Monday, March 29, 2010

An Impossibility, A Questions, And An Action

John 6:1

Jesus and his disciples are on the shore of the Sea of Galilee with a large crowd of people who have followed him almost all the way around the lake. On the side of a mountain there, Jesus teaches all day long. As the sun gets low in the sky, the large crowd has grown hungry and there isn’t a convenient way of feeding them quickly. The large crowd has turned into a large need, and in the face of it, Jesus turns to his disciples and asks, What are you going to do?

“Where are we to buy bread so that these people may eat?”

Jesus poses the problem in purely human and natural terms: bread and money.

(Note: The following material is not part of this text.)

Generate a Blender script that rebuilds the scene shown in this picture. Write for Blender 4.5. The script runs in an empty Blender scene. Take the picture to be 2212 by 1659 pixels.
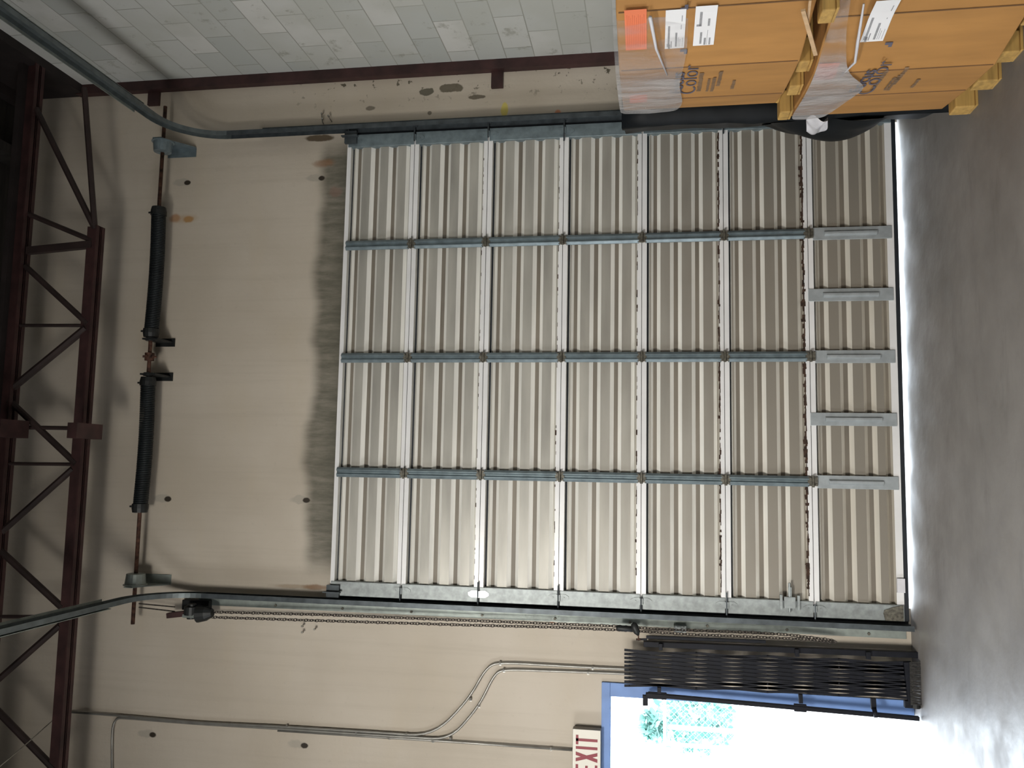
import bpy, math, random
from mathutils import Vector, Matrix
random.seed(7)
S = bpy.context.scene
COL = S.collection

# ------------------------------------------------------------------ camera
F_PX = 1800.0
CX, CY = 1106.0, 829.5
CAM = Vector((0.8777, -5.6099, 1.6004))
YAW, PIT, ROL = 0.10234, 0.16317, 0.0021
FW = Vector((math.sin(YAW)*math.cos(PIT), math.cos(YAW)*math.cos(PIT), math.sin(PIT)))
RT = FW.cross(Vector((0, 0, 1))).normalized()
UP = RT.cross(FW)
RT, UP = RT*math.cos(ROL)+UP*math.sin(ROL), UP*math.cos(ROL)-RT*math.sin(ROL)
cd = bpy.data.cameras.new('camera')
cam = bpy.data.objects.new('camera', cd); COL.objects.link(cam)
cd.sensor_width = 36.0; cd.lens = 36.0*F_PX/2212.0; cd.clip_start = 0.05; cd.clip_end = 200
m = Matrix((-UP, RT, -FW)).transposed().to_4x4()   # the phone was held sideways: the room's up is the picture's left
m.translation = CAM
cam.matrix_world = m
S.camera = cam

S.view_settings.view_transform = 'Standard'
S.view_settings.look = 'None'
S.view_settings.gamma = 1.0
S.view_settings.exposure = -0.42
S.view_settings.use_curve_mapping = False

# ------------------------------------------------------------------ sky and lights
W = bpy.data.worlds.new('sky'); S.world = W; W.use_nodes = True
nt = W.node_tree; bg = nt.nodes['Background']
bg.inputs['Color'].default_value = (0.80, 0.90, 1.0, 1); bg.inputs['Strength'].default_value = 19.0

def area(name, loc, target, sx, sy, power, color=(1, 1, 1), portal=False, spread=180):
    l = bpy.data.lights.new(name, 'AREA'); l.shape = 'RECTANGLE'; l.size = sx; l.size_y = sy
    l.energy = power; l.color = color; l.spread = math.radians(spread)
    o = bpy.data.objects.new(name, l); COL.objects.link(o); o.location = loc
    o.rotation_euler = (Vector(target)-Vector(loc)).to_track_quat('-Z', 'Y').to_euler()
    if portal: l.cycles.is_portal = True
    return o
# daylight through the open dock door behind the camera, lower than the torsion shaft
area('dock_daylight', (-2.3, -9.7, 2.0), (0.3, 0, 1.0), 2.2, 2.6, 80, (1.0, 0.965, 0.90), spread=110)
area('high_bay_lamp', (-1.25, -5.2, 3.5), (0.5, 0, 0.7), 0.8, 0.6, 100, (1.0, 0.965, 0.90), spread=112)
area('side_fill', (-5.9, -4.6, 1.7), (3.5, -2.2, .75), 2.6, 2.6, 165, (0.97, 0.985, 1.0), spread=105)  # added fill from the left, brightens the cartons and block wall
area('exit_portal', (-1.05, 0.27, 0.93), (-1.05, -1, 0.93), 0.96, 1.85, 1, portal=True)

# ------------------------------------------------------------------ helpers
def on(ax, val, u, v):
    """the point of the plane axis=val that the photograph shows at pixel u, v"""
    d = FW + RT*((CY-v)/F_PX) + UP*((CX-u)/F_PX)
    return CAM + d*((val-CAM[ax])/d[ax])
def P(u, v, y=0.0): return on(1, y, u, v)
def X(u, v, x): return on(0, x, u, v)

ORG = {}
class MB:
    def __init__(s): s.v = []; s.f = []; s.mi = []
    def add(s, vs, fs, mi=0):
        n = len(s.v); s.v += [tuple(p) for p in vs]
        s.f += [tuple(i+n for i in f) for f in fs]; s.mi += [mi]*len(fs); return s
    def box(s, a, b, mi=0):
        x0, x1 = sorted((a[0], b[0])); y0, y1 = sorted((a[1], b[1])); z0, z1 = sorted((a[2], b[2]))
        vs = [(x0,y0,z0),(x1,y0,z0),(x1,y1,z0),(x0,y1,z0),(x0,y0,z1),(x1,y0,z1),(x1,y1,z1),(x0,y1,z1)]
        return s.add(vs, [(0,3,2,1),(4,5,6,7),(0,1,5,4),(1,2,6,5),(2,3,7,6),(3,0,4,7)], mi)
    def bar(s, a, b, w, h, side=(0, 1, 0), mi=0):
        """box beam from a to b; w across, h along the side vector"""
        a = Vector(a); b = Vector(b); d = (b-a).normalized(); sd = Vector(side)
        sd = (sd-d*sd.dot(d)).normalized(); c = d.cross(sd).normalized()
        vs = []
        for p in (a, b):
            for i, j in ((-1,-1),(1,-1),(1,1),(-1,1)): vs.append(p+c*(w/2*i)+sd*(h/2*j))
        return s.add(vs, [(0,1,2,3),(7,6,5,4),(0,4,5,1),(1,5,6,2),(2,6,7,3),(3,7,4,0)], mi)
    def tube(s, pts, r, n=8, mi=0, closed=False, caps=True):
        pts = [Vector(p) for p in pts]; N = len(pts); vs = []; fs = []
        rr = r if isinstance(r, (list, tuple)) else [r]*N
        ref = None
        for i, p in enumerate(pts):
            if closed: d = (pts[(i+1) % N]-pts[i-1]).normalized()
            else: d = (pts[min(i+1, N-1)]-pts[max(i-1, 0)]).normalized()
            if ref is None:
                ref = Vector((0,0,1)) if abs(d.z) < .9 else Vector((1,0,0))
                ref = (ref-d*ref.dot(d)).normalized()
            else: ref = (ref-d*ref.dot(d)).normalized()
            c = d.cross(ref)
            for k in range(n):
                a = 2*math.pi*k/n; vs.append(p+ref*(rr[i]*math.cos(a))+c*(rr[i]*math.sin(a)))
        M = N if closed else N-1
        for i in range(M):
            j = (i+1) % N
            for k in range(n): fs.append((i*n+k, i*n+(k+1) % n, j*n+(k+1) % n, j*n+k))
        if not closed and caps:
            fs.append(tuple(range(n-1, -1, -1))); fs.append(tuple((N-1)*n+k for k in range(n)))
        return s.add(vs, fs, mi)
    def extrude(s, prof, fn, t0, t1, mi=0, closed=True):
        """profile [(a, b)] swept from t0 to t1 with fn(a, b, t) -> point"""
        n = len(prof); vs = [fn(a, b, t0) for a, b in prof]+[fn(a, b, t1) for a, b in prof]
        fs = [(i, (i+1) % n, n+(i+1) % n, n+i) for i in range(n if closed else n-1)]
        if closed: fs += [tuple(range(n-1, -1, -1)), tuple(range(n, 2*n))]
        return s.add(vs, fs, mi)
    def prism(s, poly, z0, z1, mi=0):
        return s.extrude(poly, lambda a, b, t: (a, b, t), z0, z1, mi)
    def build(s, name, mat, parent=None, smooth=False, bevel=0, origin=None):
        me = bpy.data.meshes.new(name)
        if parent is not None: o0 = ORG[parent.name]
        else: o0 = Vector(origin) if origin is not None else Vector((0, 0, 0))
        me.from_pydata([tuple(Vector(p)-o0) for p in s.v], [], s.f); me.update()
        for mt in (mat if isinstance(mat, (list, tuple)) else [mat]): me.materials.append(mt)
        for p, k in zip(me.polygons, s.mi): p.material_index = k
        if smooth:
            for p in me.polygons: p.use_smooth = True
        import bmesh
        bm = bmesh.new(); bm.from_mesh(me); bmesh.ops.recalc_face_normals(bm, faces=bm.faces); bm.to_mesh(me); bm.free()
        o = bpy.data.objects.new(name, me); COL.objects.link(o)
        if parent is not None: o.parent = parent
        else: o.location = o0
        ORG[o.name] = o0
        if bevel:
            b = o.modifiers.new('bevel', 'BEVEL'); b.width = bevel; b.segments = 2; b.limit_method = 'ANGLE'
        return o
def disc(mb, c, r, ax, depth, n=16, mi=0):
    a = Vector(ax).normalized(); mb.tube([Vector(c), Vector(c)+a*depth], r, n, mi)
def tag(o, label=None, cat=None, group=None, kind=None):
    if label: o['label'] = label
    if cat: o['category'] = cat
    if group: o['group'] = group
    if kind: o['kind'] = kind
    return o
def thing(name, loc, label, cat, group=None):
    o = bpy.data.objects.new(name, None); COL.objects.link(o); o.location = loc
    o.empty_display_size = .1; ORG[o.name] = Vector(loc)
    return tag(o, label, cat, group)
def structure(mb, name, mat, **k): return tag(mb.build(name, mat, **k), kind='structure')
def letters(body, size, mat, name, parent, mw, depth=0.001, bold=0.0, shear=0.0, xs=1.0):
    c = bpy.data.curves.new(name, 'FONT'); c.body = body; c.size = size; c.extrude = depth; c.offset = bold; c.shear = shear
    c.align_x = 'CENTER'; c.align_y = 'CENTER'
    t = bpy.data.objects.new('tmp', c); COL.objects.link(t)
    bpy.context.view_layer.update()
    me = bpy.data.meshes.new_from_object(t.evaluated_get(bpy.context.evaluated_depsgraph_get()))
    bpy.data.objects.remove(t)
    o0 = ORG[parent.name]
    for v in me.vertices: v.co = (mw @ Vector((v.co.x*xs, v.co.y, v.co.z))) - o0
    me.materials.clear(); me.materials.append(mat)
    o = bpy.data.objects.new(name, me); COL.objects.link(o); o.parent = parent; ORG[o.name] = o0
    return o

# ------------------------------------------------------------------ materials
def mat(name, col, rough=.6, metal=0., var=.12, scale=6., bump=0., bscale=60., stretch=(1,1,1), spec=.5, col2=None):
    m = bpy.data.materials.new(name); m.use_nodes = True; t = m.node_tree; N = t.nodes; L = t.links
    b = N['Principled BSDF']; b.inputs['Roughness'].default_value = rough; b.inputs['Metallic'].default_value = metal
    b.inputs['Specular IOR Level'].default_value = spec
    g = N.new('ShaderNodeNewGeometry'); mp = N.new('ShaderNodeMapping'); mp.inputs['Scale'].default_value = stretch
    L.new(g.outputs['Position'], mp.inputs['Vector'])
    n = N.new('ShaderNodeTexNoise'); n.inputs['Scale'].default_value = scale; n.inputs['Detail'].default_value = 6
    L.new(mp.outputs[0], n.inputs['Vector'])
    r = N.new('ShaderNodeValToRGB'); r.color_ramp.elements[0].position = .3; r.color_ramp.elements[1].position = .7
    c2 = col2 or tuple(c*(1-2*var) for c in col); c1 = tuple(min(1, c*(1+var)) for c in col)
    r.color_ramp.elements[0].color = (*c2, 1); r.color_ramp.elements[1].color = (*c1, 1)
    L.new(n.outputs['Fac'], r.inputs[0]); L.new(r.outputs[0], b.inputs['Base Color'])
    if bump:
        n2 = N.new('ShaderNodeTexNoise'); n2.inputs['Scale'].default_value = bscale; L.new(mp.outputs[0], n2.inputs['Vector'])
        bp = N.new('ShaderNodeBump'); bp.inputs['Strength'].default_value = bump; bp.inputs['Distance'].default_value = .01
        L.new(n2.outputs['Fac'], bp.inputs['Height']); L.new(bp.outputs[0], b.inputs['Normal'])
    return m
def math_n(t, op, a, b=None, c=None):
    n = t.nodes.new('ShaderNodeMath'); n.operation = op
    for i, x in enumerate((a, b, c)):
        if x is None: continue
        if isinstance(x, (int, float)): n.inputs[i].default_value = x
        else: t.links.new(x, n.inputs[i])
    return n.outputs[0]
def mix_n(t, fac, a, b, mode='MIX'):
    n = t.nodes.new('ShaderNodeMix'); n.data_type = 'RGBA'; n.blend_type = mode
    if isinstance(fac, (int, float)): n.inputs[0].default_value = fac
    else: t.links.new(fac, n.inputs[0])
    for i, x in ((6, a), (7, b)):
        if isinstance(x, tuple): n.inputs[i].default_value = (*x, 1)
        else: t.links.new(x, n.inputs[i])
    return n.outputs[2]
def noise_n(t, vec, scale, detail=5, rough=.5):
    n = t.nodes.new('ShaderNodeTexNoise'); n.inputs['Scale'].default_value = scale; n.inputs['Detail'].default_value = detail
    n.inputs['Roughness'].default_value = rough
    t.links.new(vec, n.inputs['Vector']); return n.outputs['Fac']
def range_n(t, v, a, b, c=0., d=1.):
    n = t.nodes.new('ShaderNodeMapRange'); n.interpolation_type = 'SMOOTHSTEP'
    t.links.new(v, n.inputs[0])
    for i, x in enumerate((a, b, c, d)): n.inputs[i+1].default_value = x
    return n.outputs[0]
def map_n(t, vec, scale):
    n = t.nodes.new('ShaderNodeMapping'); n.inputs['Scale'].default_value = scale; t.links.new(vec, n.inputs['Vector']); return n.outputs[0]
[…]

Philip answers Jesus honestly and openly by noticing that none of them have the money it will take to feed the crowd. He essentially says that nearly a year’s salary is not enough, and we don’t have anything like that. Philip hasn’t given a bad answer – he simply recognizes what Jesus wants him to see, that the need is impossible to meet.

“He said this to test him for he himself knew what he would do.”

While Philip does the math, Andrew looks around to see how much food he can scrounge up. He comes up with a boy with 5 barely loaves and 2 fish and recognizes how insufficient they are to the task laid before them by Jesus. One sack lunch will not feed the crowd.

Both Philip and Andrew take note of how impossible the task is, but Jesus is testing them, he is pressing them to see things differently. I like the way the Message paraphrases that sentence, “He said this to stretch Philip’s faith.” In their hands with what they are able to provide, the massive need before them will never be met. But Jesus wants them to see things through a different lens – through what is possible through him.

What happens next is the twist in the story that makes all the difference. In fact, the lesson goes by so fast, we are apt to miss it. After having the crowd seated on the grassy hillside (remind you of Psalm 23?), Jesus does something that is the lesson. The action is the point of the story.

“Jesus then took the loaves…”

Jesus literally took matters into his own hands and the crowd was fed to overflowing. Everyone had everything they could eat and there was enough left over for each disciple to carry around a basketful of more bread than they began with. Jesus took everything the disciples and the crowd could give him, which was totally insufficient to the task, and fed to overflowing.

It is beautiful what Jesus can do with what humble and submitted people give him. We cannot meet a single need in our own power, but Jesus can satisfy them all.

The lesson Jesus teaches his disciples from the first question to the moment when they pick up the leftovers is that we can never meet people’s needs – their deepest and truest needs – with our own power. We are always insufficient to the task. But these gifts and these goods placed in the hands of the Son of God makes all the difference.

In the hands of Jesus, all can be fed.